Harvard's 'Love Story'

Halfway through the overcomplicated setup we’d devised for an iPod giveaway during the a capella jam, Pierpaolo Barbieri ’09 pulled
By M. AIDAN Kelly

Halfway through the overcomplicated setup we’d devised for an iPod giveaway during the a capella jam, Pierpaolo Barbieri ’09 pulled a white box from his jacket pocket. “What a coincidence! I happen to have a brand new iPod nano right here!”

“You know what I think we should do with it? I think we should give it to a member of the Harvard class of 2011!” The audience that packed Sanders Theater drowned out my last few syllables with screams, whoops and hollers, so loud I almost took a step back. Really? Just because I said your class year? I can’t imagine any situation when shouting “2008” would draw that kind of reaction from my classmates. And it wasn’t just class pride: during the Crimson Key Society’s screening of “Love Story,” the sight of Weld Hall drew cheers from a few and boos from the rest. The mere mention of the word “Canaday” was enough to send a section of any freshman gathering into a frenzy, and the only time you’ll hear Harvard students boo Yale like the class of 2011 did this week is during The Game.

It’s easy to laugh at freshmen for their enthusiasm. After all, they haven’t even spent two weeks at Harvard. They don’t know that people don’t wear Harvard t-shirts unless they got them for free, that our rivalry with Yale is more a once-a-year event than a way of life, and that upperclassmen find overt displays of excitement confusing, not contagious. But what does it mean that the people who know Harvard the least seem to love it the best? One can counter by arguing that the senior’s love for Harvard is more restrained and more refined, better allowing him or her to appreciate Harvard on its own terms. Harvard love isn’t the cheering, yelling kind of love: it’s more subtle than that, because we’re more subtle ourselves than our friends in New Haven or Palo Alto or Ann Arbor.

But I can’t shake the feeling that this is a cop-out. There’s a difference between enjoying a place like Harvard and really loving it with the kind of love that would make 1,000 people cheer at the sound of “2011.”

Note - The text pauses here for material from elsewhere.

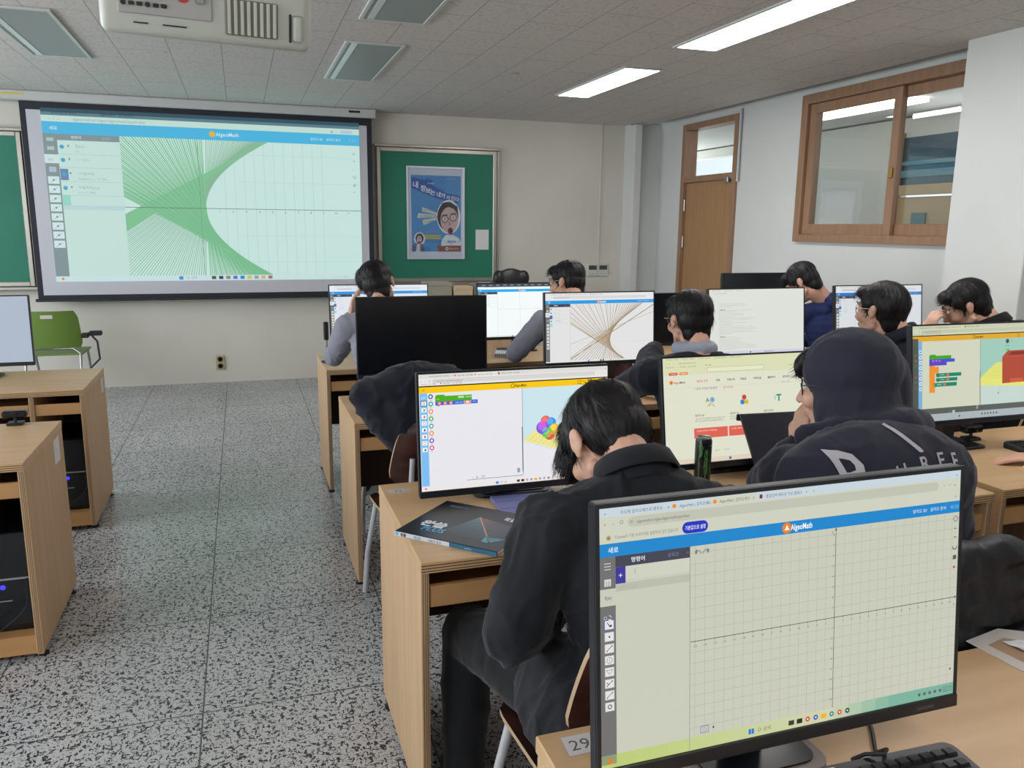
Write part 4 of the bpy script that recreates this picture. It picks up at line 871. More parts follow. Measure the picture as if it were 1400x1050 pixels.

Decked out in Crimson Key red on freshman move-in day, I get to be part of that enthusiasm. Most freshmen grin from ear to ear when I say “Welcome to Harvard,” and why shouldn’t they? Their very presence on campus comes at the end of years of hard work and anticipation, and signals the beginning of years more of promise and excitement. They’re thrilled just to be here, and so they cheer all week long at things that upperclassmen find passe.

I’m not writing this to say, “What the hell is wrong with you, upperclassmen, that you can’t be like the freshmen?” Because the freshmen won’t be like freshmen for very long. In a few months they’ll be Harvard students like everyone else, and many will gain a cynicism and sarcasm about Harvard and themselves that wasn’t present before. But recently, events have been reminding me that I am, indeed, a senior: I’ve spell-checked my name as it will appear on my diploma, and I’ve been photographed for a yearbook I barely knew existed. I’ll never get another chance to put on a bright red shirt, welcome Harvard first years, and for one week get caught up in their enthusiasm and excitement. Every year, memories of the Elm Yard safety talk in September 2004—when the mere mention of Canaday sent my entryway into hysterics—will fade, with no new freshmen to prompt those memories of my own freshman year.

And this makes me sad, because I really do love this place. For me, it’s not just Annenberg, or the sweep of the New Yard, or all the other obvious things to love about Harvard. What really gets me are the subtleties that I didn’t notice for a few years. I love the look on the soldiers’ faces in “The Coming of the Americans” in Widener, and how fresh the air around the Quad smells during the fall, and how Harvard Square has so many amazing bookstores. And of course, I love the people, my professors and friends and roommates, who have made my Harvard experience what it is. But it bothers me that I can only express my love for this place with the excitement it deserves when I’m interacting with freshmen. And thus, it makes me sadder to think that my last Freshman Week, three years after my first, has come to an end.

Again, this isn’t a plea for vocal Harvard enthusiasm, or a real mascot, or a more full football stadium, though all of those things would be nice. Rather, I’d like to urge my fellow seniors (and probably you juniors and sophomores as well) to try to see Harvard like the freshmen do, as something that is exciting not just because it is new, but because it is amazing and worthy of excitement. But you’ll have to hurry, because before long, we’ll have made the class of 2011 just like the rest of us.

—M. Aidan Kelly ’08 is a History and Literature concentrator in Cabot House. He really likes freshmen—is that creepy?